Eles temem que a fé seja apontada como culpada pelo ataque. Entretanto, concordam que há fragmentos do "imaginário" religioso no texto. Os temas da impureza e da castidade, usados na mensagem, são usados de diversas maneiras por diferentes crenças a partir da leitura do Antigo e do Novo Testamento. Este último, por exemplo, associa a impureza como uma das "obras da carne” em Gálatas capítulo 5, versículo 19. O teólogo Boff ressalta que esse é um dos aspectos do maniqueísmo no texto.
O atirador fala também sobre seu sepultamento, cujos detalhes solicitados na preparação do corpo lembram as orientações de um funeral judaico. É possível lembrar que o evangelho de Mateus capítulo 27, versículo 59 relata que Jesus foi sepultado envolvido em um lençol branco.

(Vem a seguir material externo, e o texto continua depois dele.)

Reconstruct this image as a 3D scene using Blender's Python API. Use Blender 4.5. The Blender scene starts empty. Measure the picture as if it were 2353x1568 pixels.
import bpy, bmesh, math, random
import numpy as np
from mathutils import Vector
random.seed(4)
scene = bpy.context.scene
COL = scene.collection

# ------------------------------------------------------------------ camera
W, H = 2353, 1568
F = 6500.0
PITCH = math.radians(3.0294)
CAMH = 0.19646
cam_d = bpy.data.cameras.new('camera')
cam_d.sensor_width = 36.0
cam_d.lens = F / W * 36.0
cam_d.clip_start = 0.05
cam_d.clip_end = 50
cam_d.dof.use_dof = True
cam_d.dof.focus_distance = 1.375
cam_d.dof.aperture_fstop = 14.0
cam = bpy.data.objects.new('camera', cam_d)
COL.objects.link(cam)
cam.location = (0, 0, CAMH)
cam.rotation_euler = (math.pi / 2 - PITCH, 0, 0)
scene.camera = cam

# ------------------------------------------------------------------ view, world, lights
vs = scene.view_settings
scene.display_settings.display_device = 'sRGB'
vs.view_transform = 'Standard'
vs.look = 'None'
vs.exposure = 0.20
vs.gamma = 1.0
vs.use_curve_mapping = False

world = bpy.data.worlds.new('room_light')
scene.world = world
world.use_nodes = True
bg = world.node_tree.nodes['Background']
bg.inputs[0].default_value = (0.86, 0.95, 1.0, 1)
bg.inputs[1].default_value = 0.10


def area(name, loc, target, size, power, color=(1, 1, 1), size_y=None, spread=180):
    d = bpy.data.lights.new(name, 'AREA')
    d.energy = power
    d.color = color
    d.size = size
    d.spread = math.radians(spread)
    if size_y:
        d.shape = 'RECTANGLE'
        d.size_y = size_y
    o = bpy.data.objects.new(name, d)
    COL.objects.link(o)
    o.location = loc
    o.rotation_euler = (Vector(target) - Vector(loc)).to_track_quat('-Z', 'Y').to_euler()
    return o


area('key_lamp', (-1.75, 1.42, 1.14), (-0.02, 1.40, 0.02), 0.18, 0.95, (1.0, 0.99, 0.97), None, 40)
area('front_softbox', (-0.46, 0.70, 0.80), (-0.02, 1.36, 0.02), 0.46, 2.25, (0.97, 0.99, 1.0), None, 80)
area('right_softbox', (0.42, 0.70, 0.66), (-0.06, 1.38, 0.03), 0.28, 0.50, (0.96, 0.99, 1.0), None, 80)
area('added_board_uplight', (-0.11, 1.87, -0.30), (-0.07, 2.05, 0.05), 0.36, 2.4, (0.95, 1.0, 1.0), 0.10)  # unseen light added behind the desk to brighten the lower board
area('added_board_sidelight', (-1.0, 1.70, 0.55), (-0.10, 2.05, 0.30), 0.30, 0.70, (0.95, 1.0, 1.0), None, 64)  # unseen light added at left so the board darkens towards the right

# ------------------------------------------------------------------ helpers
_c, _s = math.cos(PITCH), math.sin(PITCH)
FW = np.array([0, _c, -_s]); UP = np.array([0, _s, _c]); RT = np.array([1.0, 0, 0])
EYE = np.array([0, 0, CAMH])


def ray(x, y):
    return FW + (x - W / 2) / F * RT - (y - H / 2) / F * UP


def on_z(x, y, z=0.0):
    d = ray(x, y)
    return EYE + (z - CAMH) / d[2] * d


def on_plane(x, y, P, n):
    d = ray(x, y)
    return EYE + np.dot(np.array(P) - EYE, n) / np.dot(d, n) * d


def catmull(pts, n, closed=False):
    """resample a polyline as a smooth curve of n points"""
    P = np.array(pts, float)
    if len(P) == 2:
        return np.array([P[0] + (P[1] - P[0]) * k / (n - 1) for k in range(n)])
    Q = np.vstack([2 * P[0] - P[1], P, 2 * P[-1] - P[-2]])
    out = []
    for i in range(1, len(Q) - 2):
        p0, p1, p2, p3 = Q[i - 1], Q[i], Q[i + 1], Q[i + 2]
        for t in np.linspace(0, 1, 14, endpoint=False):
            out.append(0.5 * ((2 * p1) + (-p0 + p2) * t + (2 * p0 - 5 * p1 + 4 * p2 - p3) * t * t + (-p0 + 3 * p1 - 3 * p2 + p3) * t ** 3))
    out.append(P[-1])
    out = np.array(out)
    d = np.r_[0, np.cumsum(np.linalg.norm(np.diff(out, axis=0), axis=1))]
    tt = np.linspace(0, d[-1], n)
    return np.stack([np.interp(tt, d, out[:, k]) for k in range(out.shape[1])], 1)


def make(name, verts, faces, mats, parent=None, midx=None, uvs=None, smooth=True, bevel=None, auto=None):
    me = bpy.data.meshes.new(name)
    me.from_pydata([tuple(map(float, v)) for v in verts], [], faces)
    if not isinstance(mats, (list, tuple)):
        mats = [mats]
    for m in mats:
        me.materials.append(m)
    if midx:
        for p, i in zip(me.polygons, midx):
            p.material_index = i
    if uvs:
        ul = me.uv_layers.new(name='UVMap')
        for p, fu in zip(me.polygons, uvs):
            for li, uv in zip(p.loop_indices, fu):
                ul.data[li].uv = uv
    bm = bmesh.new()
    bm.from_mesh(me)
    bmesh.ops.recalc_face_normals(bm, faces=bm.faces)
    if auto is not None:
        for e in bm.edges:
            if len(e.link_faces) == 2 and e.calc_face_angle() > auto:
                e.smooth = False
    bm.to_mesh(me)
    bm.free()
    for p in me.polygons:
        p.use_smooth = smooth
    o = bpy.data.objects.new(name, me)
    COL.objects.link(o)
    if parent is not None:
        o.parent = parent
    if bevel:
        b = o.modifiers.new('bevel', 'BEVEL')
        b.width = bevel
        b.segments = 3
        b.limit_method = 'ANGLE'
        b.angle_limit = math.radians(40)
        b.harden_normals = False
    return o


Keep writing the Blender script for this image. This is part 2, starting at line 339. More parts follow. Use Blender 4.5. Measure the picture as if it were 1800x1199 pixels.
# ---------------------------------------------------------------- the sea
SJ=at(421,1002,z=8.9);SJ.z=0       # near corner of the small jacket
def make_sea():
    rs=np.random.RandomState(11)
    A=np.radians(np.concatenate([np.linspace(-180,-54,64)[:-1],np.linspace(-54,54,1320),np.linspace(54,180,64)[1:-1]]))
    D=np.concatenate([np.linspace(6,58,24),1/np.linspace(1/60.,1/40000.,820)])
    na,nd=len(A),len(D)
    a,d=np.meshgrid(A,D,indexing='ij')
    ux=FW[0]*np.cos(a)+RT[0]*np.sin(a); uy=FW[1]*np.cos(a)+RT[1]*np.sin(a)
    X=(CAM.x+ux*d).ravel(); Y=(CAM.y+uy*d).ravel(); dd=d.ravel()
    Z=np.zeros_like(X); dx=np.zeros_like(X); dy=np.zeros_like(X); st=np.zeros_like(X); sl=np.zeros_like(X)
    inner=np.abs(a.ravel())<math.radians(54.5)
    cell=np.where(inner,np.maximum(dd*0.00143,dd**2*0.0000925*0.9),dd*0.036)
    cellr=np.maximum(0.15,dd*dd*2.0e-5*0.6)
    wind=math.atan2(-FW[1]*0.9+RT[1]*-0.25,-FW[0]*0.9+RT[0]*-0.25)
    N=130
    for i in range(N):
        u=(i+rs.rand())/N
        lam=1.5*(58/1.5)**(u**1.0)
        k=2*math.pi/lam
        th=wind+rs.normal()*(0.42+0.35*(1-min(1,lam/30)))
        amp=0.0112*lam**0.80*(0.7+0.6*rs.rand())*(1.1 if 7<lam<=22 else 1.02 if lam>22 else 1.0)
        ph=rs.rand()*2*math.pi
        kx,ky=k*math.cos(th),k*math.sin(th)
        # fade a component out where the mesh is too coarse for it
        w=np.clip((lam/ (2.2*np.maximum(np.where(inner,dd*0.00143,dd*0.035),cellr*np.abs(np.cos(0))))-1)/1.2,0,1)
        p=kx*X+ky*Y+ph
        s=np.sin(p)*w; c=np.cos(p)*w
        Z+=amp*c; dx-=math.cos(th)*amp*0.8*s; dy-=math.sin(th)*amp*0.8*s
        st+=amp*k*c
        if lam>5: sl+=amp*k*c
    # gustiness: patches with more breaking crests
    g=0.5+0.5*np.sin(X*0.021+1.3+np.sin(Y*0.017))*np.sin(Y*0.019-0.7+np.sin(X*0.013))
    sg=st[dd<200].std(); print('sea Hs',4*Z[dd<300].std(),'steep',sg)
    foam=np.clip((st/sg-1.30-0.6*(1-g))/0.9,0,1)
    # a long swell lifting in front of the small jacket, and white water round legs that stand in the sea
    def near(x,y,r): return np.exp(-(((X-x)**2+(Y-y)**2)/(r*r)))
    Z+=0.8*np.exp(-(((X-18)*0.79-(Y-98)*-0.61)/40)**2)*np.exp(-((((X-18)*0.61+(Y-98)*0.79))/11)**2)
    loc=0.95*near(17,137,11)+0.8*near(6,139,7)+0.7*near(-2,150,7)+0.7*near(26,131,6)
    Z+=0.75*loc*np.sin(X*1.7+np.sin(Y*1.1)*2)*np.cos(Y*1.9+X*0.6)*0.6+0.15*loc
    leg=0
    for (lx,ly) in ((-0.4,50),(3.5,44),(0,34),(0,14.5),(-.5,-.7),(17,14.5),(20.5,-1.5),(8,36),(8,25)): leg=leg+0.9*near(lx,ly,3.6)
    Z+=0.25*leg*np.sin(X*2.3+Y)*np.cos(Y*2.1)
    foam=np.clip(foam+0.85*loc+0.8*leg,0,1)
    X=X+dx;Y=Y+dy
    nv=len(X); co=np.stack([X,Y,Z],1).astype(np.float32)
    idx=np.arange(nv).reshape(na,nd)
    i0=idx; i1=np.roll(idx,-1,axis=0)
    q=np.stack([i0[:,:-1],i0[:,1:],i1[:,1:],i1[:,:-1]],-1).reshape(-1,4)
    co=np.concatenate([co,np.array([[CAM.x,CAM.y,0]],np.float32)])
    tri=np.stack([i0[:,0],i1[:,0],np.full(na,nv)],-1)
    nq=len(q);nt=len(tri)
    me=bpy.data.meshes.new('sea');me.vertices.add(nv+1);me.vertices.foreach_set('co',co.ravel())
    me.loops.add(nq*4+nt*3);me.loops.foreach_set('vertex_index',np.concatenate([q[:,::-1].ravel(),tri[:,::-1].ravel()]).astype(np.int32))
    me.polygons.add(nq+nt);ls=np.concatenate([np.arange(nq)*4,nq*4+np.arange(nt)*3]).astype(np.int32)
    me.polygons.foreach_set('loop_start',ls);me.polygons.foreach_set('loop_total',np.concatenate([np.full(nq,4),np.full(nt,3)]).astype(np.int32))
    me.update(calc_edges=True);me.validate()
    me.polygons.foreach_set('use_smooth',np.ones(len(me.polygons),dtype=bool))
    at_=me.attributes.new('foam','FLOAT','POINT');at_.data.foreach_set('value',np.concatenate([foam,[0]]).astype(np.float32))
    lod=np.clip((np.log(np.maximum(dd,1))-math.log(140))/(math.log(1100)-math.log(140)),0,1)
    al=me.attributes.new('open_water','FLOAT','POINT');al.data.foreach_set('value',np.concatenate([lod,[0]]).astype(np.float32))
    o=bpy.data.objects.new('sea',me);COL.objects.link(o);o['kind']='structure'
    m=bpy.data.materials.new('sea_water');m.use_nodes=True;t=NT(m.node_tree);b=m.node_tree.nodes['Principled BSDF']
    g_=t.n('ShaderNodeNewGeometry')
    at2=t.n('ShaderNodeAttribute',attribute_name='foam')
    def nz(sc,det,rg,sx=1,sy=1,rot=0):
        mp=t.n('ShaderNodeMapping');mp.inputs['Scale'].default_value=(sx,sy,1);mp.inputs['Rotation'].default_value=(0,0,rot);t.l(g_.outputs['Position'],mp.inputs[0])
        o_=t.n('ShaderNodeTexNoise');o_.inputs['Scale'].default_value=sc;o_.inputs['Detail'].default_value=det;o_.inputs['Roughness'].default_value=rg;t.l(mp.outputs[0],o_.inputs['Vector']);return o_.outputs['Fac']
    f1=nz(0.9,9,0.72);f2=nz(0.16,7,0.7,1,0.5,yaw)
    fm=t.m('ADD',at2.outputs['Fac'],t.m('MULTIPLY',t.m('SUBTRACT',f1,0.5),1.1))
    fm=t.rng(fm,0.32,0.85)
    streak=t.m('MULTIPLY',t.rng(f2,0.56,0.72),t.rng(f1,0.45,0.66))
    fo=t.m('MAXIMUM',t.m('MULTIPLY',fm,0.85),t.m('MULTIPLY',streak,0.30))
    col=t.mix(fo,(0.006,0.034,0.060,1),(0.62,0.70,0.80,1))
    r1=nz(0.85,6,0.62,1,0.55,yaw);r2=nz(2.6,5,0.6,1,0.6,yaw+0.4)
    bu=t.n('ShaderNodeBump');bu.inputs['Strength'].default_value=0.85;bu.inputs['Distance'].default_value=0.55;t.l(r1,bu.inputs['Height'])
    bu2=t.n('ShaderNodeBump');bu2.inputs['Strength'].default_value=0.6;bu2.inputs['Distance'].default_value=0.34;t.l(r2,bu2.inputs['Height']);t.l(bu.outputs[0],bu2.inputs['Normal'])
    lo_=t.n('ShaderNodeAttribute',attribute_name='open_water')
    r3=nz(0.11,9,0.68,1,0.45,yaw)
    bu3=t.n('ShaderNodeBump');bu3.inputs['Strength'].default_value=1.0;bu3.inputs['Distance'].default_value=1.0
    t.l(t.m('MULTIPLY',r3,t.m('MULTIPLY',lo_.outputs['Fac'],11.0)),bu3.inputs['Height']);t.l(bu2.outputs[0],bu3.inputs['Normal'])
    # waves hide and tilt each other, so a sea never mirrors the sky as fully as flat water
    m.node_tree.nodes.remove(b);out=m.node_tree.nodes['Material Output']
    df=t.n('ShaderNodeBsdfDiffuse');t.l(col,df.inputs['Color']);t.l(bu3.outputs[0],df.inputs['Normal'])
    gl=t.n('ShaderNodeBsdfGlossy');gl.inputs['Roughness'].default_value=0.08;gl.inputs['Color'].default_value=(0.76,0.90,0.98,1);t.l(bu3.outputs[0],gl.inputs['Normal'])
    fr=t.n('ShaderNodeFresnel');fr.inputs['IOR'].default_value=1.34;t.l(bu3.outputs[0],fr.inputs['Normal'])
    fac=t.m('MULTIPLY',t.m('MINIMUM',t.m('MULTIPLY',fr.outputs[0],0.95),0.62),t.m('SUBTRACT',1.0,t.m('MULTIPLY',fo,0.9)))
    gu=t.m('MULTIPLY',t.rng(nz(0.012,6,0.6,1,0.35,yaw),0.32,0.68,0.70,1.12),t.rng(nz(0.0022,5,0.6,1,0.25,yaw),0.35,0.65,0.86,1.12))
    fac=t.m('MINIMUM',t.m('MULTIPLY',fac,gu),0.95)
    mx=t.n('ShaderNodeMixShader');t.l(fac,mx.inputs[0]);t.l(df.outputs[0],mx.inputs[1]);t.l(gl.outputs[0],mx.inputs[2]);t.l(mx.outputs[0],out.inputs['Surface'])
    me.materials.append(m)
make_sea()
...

Ainda na carta, o atirador fala da esperança de ser despertado por Jesus do “sono da morte”. De acordo com a tradução disponível e em contexto diverso, o salmo 13, versículo 3 traz expressão semelhante. No Novo Testamento, a passagem da ressurreição de Lázaro é outro texto bíblico usado por diversas correntes cristãs. Nela, como está em João capítulo 11, versículo 11, Jesus diz em uma metáfora que vai acordar o amigo que "adormeceu". Na passagem, Lázaro é ressuscitado, assim como relatam os evangelhos que o próprio Jesus ressuscitou.
Por fim, a carta do assassino tem uma citação ao retorno de Jesus (vinda). A expectativa do retorno do Messias para restabelecer o reino do Deus na Terra é um tema importante em diversas correntes religiosas, sobretudo baseadas na leitura do livro do Apocalipse.